“Eu não sou um cineasta que gosta de contar histórias, ainda
que eu goste de ver filmes que contem histórias”.
É compreensível que uma boa parte do público brasileiro não
conheça o trabalho do diretor Sylvio Back, apesar de seu conjunto de obra
representar, na opinião desse escriba, uma das filmografias mais coerentes e
autorais de nossa indústria. Ao analisar com atenção a seleção dos temas que
ele abordou, em ficção e documentário, enxergo uma qualidade muito pouco
interessante para a grande mídia, o que explica em parte o seu obscurantismo no
cenário mainstream, a ousadia crítica de evidenciar as mentiras que se escondem
nas histórias oficiais, escritas sempre pelos vencedores. Ele não parte de um
pressuposto fechado ao abordar os temas em seus documentários, estando sempre
aberto para mudar de ideia durante as pesquisas, por vezes, resultando em um
produto totalmente antagônico ao que ele inicialmente havia projetado. Numa
comparação livre, Back pode ser considerado o oposto de um Michael Moore, que parece
construir seus filmes ao redor de uma verdade absoluta.
Em “Lost Zweig”, ele descobre que o protagonista era
bissexual, o que o leva a inserir contornos psicológicos diferentes no
personagem, enriquecendo o produto final. Em “Cruz e Sousa – O Poeta do
Desterro”, optando por realizar um musical sem músicas, narrado em estrofes,
recebeu o desprezo da comunidade negra na época da estreia, exatamente por ter
evitado o vitimismo na composição do personagem. Outro passo arriscado foi
explorar a participação da força expedicionária brasileira na Segunda Guerra
Mundial, em “Radio Auriverde”, focando no viés tragicômico da relação entre os
Estados Unidos e o Brasil na época do confronto. Tudo que é pouco comentado, ou
comentado apenas superficialmente com um verniz muito aparente, tem em seus
alicerces históricos um grande fundo de mentiras. O escrutínio não somente é
desmotivado, evitado, mas, também, causa a dor de um punhado de sal em uma
ferida aberta.
O que considero genial é a forma como ele questiona o
público, em “O Contestado – Restos Mortais”, retornando ao assunto de seu clássico “A Guerra dos Pelados”, alternando os depoimentos de historiadores e idosos habitantes do local, com o
registro de vários médiuns em transe recebendo os espíritos dos envolvidos na
Guerra do Contestado. Um recurso que muitos críticos viram como absurdo
nonsense, sem entender o jogo do cineasta, que, vale ressaltar, não é espírita.

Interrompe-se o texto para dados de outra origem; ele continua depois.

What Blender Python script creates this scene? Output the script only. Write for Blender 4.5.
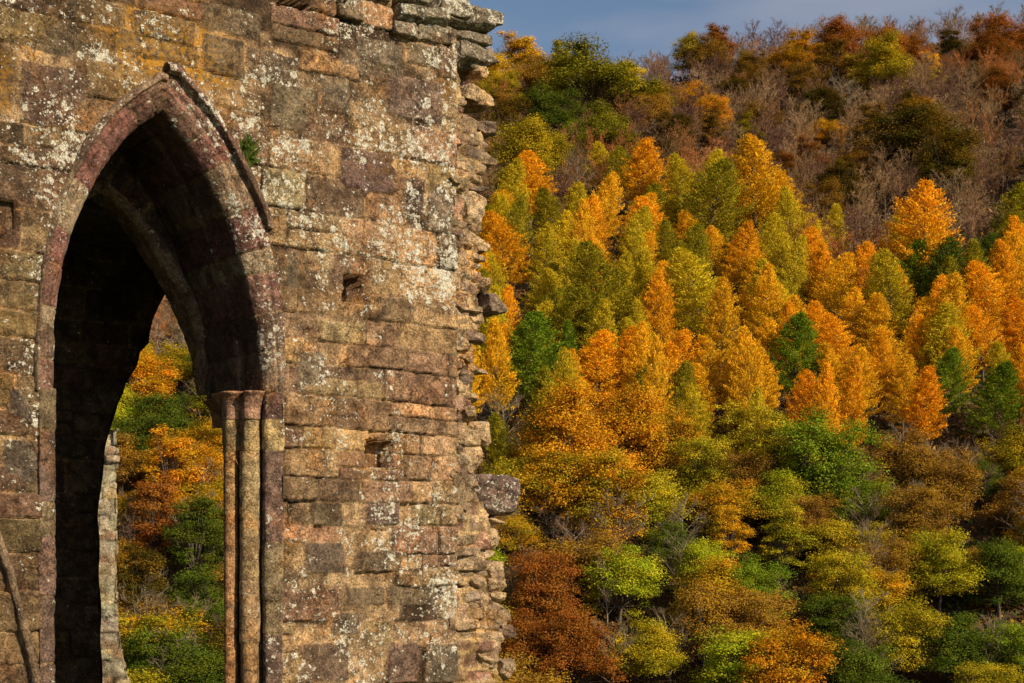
import bpy, math, random
import numpy as np
from mathutils import Vector
sc = bpy.context.scene
for o in list(bpy.data.objects): bpy.data.objects.remove(o)
# ---------------- camera, world, sun, exposure ----------------
F = 1500.0; HZ = 560.0; CZ = 1.7
cd = bpy.data.cameras.new('camera'); cam = bpy.data.objects.new('camera', cd); sc.collection.objects.link(cam)
cam.location = (0, 0, CZ); cam.rotation_euler = (math.radians(90), 0, 0)
cd.sensor_width = 36; cd.lens = F/1024*36; cd.shift_y = (HZ-341.5)/1024; cd.clip_start = .1; cd.clip_end = 5000
sc.camera = cam
SUN_EL = 31.0; sdx, sdy = .80, -.60                      # horizontal direction towards the sun
SUN_AZ = math.atan2(sdx, sdy)                            # from +Y, clockwise
w = bpy.data.worlds.new('World'); sc.world = w; w.use_nodes = True
nt = w.node_tree; bg = nt.nodes['Background']
sky = nt.nodes.new('ShaderNodeTexSky'); sky.sky_type = 'NISHITA'; sky.sun_disc = False
sky.sun_elevation = math.radians(SUN_EL); sky.sun_rotation = SUN_AZ
sky.air_density = 1.0; sky.dust_density = .6; sky.ozone_density = 1.5
tcw = nt.nodes.new('ShaderNodeTexCoord'); mpw = nt.nodes.new('ShaderNodeMapping'); mpw.inputs['Scale'].default_value = (1, 1, 4.5); nt.links.new(tcw.outputs['Generated'], mpw.inputs[0])
nw_ = nt.nodes.new('ShaderNodeTexNoise'); nw_.inputs['Scale'].default_value = 2.6; nw_.inputs['Detail'].default_value = 5; nt.links.new(mpw.outputs[0], nw_.inputs['Vector'])
mr = nt.nodes.new('ShaderNodeMapRange'); mr.inputs[1].default_value = .38; mr.inputs[2].default_value = .62; mr.inputs[4].default_value = .75; nt.links.new(nw_.outputs[0], mr.inputs[0])
mxw = nt.nodes.new('ShaderNodeMix'); mxw.data_type = 'RGBA'; mxw.inputs[7].default_value = (4.2, 4.2, 4.9, 1); nt.links.new(mr.outputs[0], mxw.inputs[0]); nt.links.new(sky.outputs[0], mxw.inputs[6])
nt.links.new(mxw.outputs[2], bg.inputs[0]); bg.inputs[1].default_value = .085
sl = bpy.data.lights.new('sun', 'SUN'); so = bpy.data.objects.new('sun', sl); sc.collection.objects.link(so)
sl.energy = 5.0; sl.angle = math.radians(.5); sl.color = (1.0, .86, .62)
ce = math.cos(math.radians(SUN_EL)); SD = Vector((sdx*ce, sdy*ce, math.sin(math.radians(SUN_EL))))
so.rotation_euler = SD.to_track_quat('Z', 'Y').to_euler(); so.location = (20, -20, 30)
sc.view_settings.view_transform = 'Standard'; sc.view_settings.look = 'None'
sc.view_settings.gamma = 1; sc.view_settings.exposure = .2; sc.view_settings.use_curve_mapping = False
sc.render.engine = 'CYCLES'
sc.cycles.max_bounces = 3; sc.cycles.diffuse_bounces = 2; sc.cycles.transmission_bounces = 2; sc.cycles.transparent_max_bounces = 4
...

Com essas imagens, Back repete o mesmo cenário de crendices sobrenaturais que
ajudaram a fomentar o evento original, ocorrido entre 1912 e 1916, com os
médiuns substituindo as virgens que recebiam o espírito do monge. Na visão
desse escriba, o cineasta aponta um dedo crítico em nossa sociedade,
evidenciando que, passados todos esses anos, continuamos acreditando no
inacreditável, e, mais que isso, que o fanatismo religioso ainda exerce poder
destruidor nas mentes fracas de um povo analfabeto cientificamente. Os
tentáculos dessa máquina operam até mesmo na política. Qual cineasta nacional ousaria
esse viés?
Para celebrar a obra desse corajoso catarinense, a
distribuidora Versátil, com curadoria impecável de Fernando Brito, está
lançando as caixas “Cinemateca Sylvio Back, Vol. 1 e 2”, com os filmes: (Vol.
1) “Aleluia, Gretchen”, “Radio Auriverde”, “A Guerra dos Pelados”, “Guerra do
Brasil”, “Cruz e Sousa – O Poeta do Desterro”, “Yndio do Brasil”, (Vol. 2) “O
Contestado – Restos Mortais”, “O Universo Graciliano”, “Lost Zweig”, “Lance
Maior”, “República Guarani” e “Revolução de 30”.